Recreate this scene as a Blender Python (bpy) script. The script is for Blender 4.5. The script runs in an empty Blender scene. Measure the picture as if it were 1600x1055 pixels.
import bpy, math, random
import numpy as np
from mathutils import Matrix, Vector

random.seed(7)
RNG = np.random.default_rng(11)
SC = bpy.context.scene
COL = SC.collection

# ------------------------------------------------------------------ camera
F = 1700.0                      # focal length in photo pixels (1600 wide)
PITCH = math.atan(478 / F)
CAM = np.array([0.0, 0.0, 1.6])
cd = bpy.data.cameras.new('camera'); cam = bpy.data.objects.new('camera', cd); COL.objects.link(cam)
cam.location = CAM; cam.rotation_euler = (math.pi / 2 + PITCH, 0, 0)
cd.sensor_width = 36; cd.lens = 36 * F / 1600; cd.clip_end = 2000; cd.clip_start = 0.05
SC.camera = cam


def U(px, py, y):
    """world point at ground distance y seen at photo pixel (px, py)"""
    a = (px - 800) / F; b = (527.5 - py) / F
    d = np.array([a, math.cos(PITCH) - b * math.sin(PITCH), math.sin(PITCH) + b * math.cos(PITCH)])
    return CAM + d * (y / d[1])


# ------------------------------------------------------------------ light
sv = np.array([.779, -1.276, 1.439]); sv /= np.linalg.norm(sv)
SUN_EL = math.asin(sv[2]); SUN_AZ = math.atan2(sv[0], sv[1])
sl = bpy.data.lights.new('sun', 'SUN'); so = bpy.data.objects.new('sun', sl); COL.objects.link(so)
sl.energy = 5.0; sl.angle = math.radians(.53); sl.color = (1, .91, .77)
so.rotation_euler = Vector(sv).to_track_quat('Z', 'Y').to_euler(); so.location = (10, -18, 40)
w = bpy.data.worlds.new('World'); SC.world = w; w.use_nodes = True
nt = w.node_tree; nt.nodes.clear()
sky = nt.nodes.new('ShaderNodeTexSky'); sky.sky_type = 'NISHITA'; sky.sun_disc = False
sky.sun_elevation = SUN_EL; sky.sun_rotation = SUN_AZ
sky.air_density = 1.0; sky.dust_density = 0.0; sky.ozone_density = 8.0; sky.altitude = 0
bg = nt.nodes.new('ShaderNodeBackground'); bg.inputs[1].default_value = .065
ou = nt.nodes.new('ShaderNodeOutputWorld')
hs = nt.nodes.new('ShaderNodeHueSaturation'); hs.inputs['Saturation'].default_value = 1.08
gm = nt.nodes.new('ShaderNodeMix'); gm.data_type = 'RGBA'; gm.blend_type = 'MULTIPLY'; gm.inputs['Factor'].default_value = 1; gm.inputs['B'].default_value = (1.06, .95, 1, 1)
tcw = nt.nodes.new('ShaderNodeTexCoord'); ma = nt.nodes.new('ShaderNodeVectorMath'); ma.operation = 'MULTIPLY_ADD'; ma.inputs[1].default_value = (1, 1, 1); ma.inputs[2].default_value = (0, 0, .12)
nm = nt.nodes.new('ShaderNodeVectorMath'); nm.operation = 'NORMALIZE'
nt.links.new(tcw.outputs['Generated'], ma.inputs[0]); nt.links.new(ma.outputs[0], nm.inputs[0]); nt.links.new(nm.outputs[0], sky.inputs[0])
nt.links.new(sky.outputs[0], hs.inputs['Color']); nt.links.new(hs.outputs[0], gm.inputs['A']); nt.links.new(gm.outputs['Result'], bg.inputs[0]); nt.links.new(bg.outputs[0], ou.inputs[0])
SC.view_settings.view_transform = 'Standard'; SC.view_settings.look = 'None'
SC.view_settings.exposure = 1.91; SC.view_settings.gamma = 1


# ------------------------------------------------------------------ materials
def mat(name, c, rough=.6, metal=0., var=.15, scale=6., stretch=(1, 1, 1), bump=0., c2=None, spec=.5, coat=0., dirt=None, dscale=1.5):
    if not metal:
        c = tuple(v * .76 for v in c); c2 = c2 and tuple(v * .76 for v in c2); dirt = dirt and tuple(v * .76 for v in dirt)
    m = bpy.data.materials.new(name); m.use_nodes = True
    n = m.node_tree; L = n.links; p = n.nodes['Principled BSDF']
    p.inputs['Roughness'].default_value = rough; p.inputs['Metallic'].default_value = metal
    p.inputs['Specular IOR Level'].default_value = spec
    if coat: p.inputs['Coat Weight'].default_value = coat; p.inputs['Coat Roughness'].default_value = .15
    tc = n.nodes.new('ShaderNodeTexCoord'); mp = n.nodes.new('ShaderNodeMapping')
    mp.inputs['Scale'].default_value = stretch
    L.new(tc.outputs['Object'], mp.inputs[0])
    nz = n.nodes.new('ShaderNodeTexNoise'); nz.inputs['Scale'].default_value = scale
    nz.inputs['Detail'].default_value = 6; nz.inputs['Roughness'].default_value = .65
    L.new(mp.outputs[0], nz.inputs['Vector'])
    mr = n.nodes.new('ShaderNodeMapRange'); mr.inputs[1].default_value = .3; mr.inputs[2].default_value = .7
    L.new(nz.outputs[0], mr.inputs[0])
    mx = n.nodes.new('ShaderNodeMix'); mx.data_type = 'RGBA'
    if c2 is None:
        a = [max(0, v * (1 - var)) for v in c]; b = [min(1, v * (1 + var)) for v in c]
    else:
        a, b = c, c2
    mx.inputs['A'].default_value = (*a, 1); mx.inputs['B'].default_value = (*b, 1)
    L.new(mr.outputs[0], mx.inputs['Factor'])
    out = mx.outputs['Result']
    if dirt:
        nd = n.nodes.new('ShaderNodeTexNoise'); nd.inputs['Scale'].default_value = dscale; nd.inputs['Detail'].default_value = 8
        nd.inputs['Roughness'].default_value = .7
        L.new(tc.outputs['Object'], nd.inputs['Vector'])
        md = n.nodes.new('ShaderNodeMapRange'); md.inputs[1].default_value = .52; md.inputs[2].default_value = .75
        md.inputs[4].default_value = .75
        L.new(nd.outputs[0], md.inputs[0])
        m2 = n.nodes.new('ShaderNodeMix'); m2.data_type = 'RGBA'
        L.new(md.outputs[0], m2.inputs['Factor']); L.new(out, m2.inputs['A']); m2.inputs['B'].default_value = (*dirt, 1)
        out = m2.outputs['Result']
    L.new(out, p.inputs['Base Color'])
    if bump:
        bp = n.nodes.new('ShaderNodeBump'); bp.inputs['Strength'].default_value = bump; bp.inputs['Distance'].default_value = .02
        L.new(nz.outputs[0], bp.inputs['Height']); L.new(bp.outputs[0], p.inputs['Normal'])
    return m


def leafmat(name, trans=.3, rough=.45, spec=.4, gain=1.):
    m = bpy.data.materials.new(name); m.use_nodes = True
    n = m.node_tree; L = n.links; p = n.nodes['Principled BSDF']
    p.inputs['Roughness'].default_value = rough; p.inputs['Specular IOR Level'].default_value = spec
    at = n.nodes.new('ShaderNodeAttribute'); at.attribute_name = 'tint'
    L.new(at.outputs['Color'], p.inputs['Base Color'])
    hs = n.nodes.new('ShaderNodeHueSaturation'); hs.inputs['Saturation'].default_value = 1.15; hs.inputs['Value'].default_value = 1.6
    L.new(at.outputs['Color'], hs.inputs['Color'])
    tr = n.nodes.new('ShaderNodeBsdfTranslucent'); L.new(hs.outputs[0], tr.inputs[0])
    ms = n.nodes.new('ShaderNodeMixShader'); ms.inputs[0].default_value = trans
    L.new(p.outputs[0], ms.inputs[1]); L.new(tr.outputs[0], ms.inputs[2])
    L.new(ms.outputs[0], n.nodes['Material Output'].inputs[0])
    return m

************

What you return should be the lines from the start of the data through the line with "COL = SC.collection", quoted exactly and nothing more.

*Full response:*
Recreate this scene as a Blender Python (bpy) script. The script is for Blender 4.5. The script runs in an empty Blender scene. Measure the picture as if it were 1600x1055 pixels.
import bpy, math, random
import numpy as np
from mathutils import Matrix, Vector

random.seed(7)
RNG = np.random.default_rng(11)
SC = bpy.context.scene
COL = SC.collection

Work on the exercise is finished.